White-hat hackers, researchers and academics who probe widely used software for vulnerabilities and alert developers to security flaws are being invited to join an advisory committee at the Cybersecurity and Infrastructure Security Agency, the agency’s top official said Wednesday.

“We want to ignite the passion of hackers, researchers and academics … and tap into the brilliance and the goodness of that community,” Jen Easterly, CISA’s director said at an event hosted by Wired magazine.

Easterly is the first top U.S. cyber official who previously worked as a hacker for the National Security Agency, and she helped establish the U.S. Cyber Command. She is also a former U.S. Army officer who worked in intelligence and cyber operations.

Members of such an advisory committee would find and report vulnerabilities that the government would be obligated to address, Easterly said.

In the absence of such a mechanism, vulnerabilities found by academics and researchers could be sold to the highest bidder, she said.

CISA and several other departments and agencies across the U.S. government are stepping up efforts to combat ransomware and other cyberattacks.

The Justice Department this week announced the arrest of a Ukrainian national associated with the REvil ransomware attack in May. It also issued an indictment of a  Russian.

So-called white-hat hackers find vulnerabilities and alert software developers to fix the flaws, unlike their black-hat counterparts, who are criminals that find flaws and use them to attack governments and companies.

Each year, researchers find tens of thousands of security flaws in commonly used software that are the inadvertent result of the software development process. The world’s top intelligence agencies also find and use software flaws to spy on each other without disclosing the gaps to software makers.

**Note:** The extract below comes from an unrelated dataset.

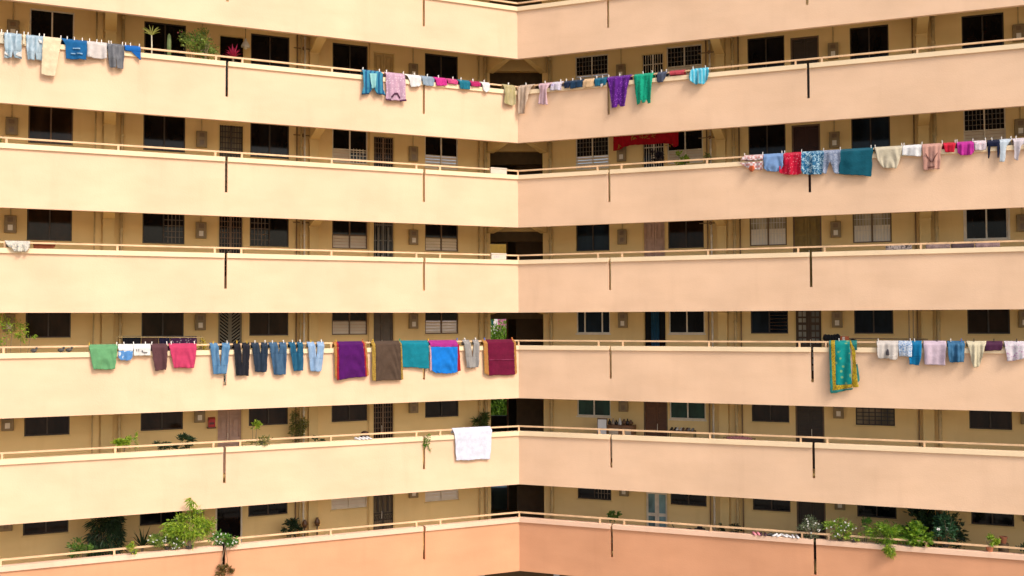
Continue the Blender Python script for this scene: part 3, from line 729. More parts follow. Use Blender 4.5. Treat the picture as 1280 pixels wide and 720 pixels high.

Once a software company becomes aware of a flaw, it typically issues a patch that users then have to download and incorporate.

But government agencies and companies often struggle to patch their software because of the time and cost involved in fixing multiple flaws. A software flaw that’s left unpatched often becomes the path for a criminal to stage a cyberattack.

Easterly said that 92 percent of the software flaws exploited by criminals in recent ransomware attacks had fixes but that users had not implemented them.

CISA last week issued an order asking federal agencies to fix the 300 most known software flaws for which patches were available.

By listing the known flaws that are routinely used in cyberattacks, CISA was helping agencies prioritize their time and resources, Easterly said.

In addition to stepped-up efforts to combat ransomware, CISA is also focused on expanding election security and countering mis- and disinformation ahead of the 2022 midterm elections and the 2024 presidential election, Easterly said.

CISA has hired Kim Wyman, Washington’s secretary of state and a Republican, as the agency’s senior election security official.

Easterly said she has had discussions with experts in mis- and disinformation and is looking to expand CISA’s team that operates the agency’s rumor control team during elections.

“We are in the business of critical infrastructure,” Easterly said, referring to the agency’s role in safeguarding key facilities from cyberattacks. “And the most critical infrastructure is our cognitive infrastructure, so building resilience is incredibly important,” she said, referring to the agency’s effort to combat disinformation during elections.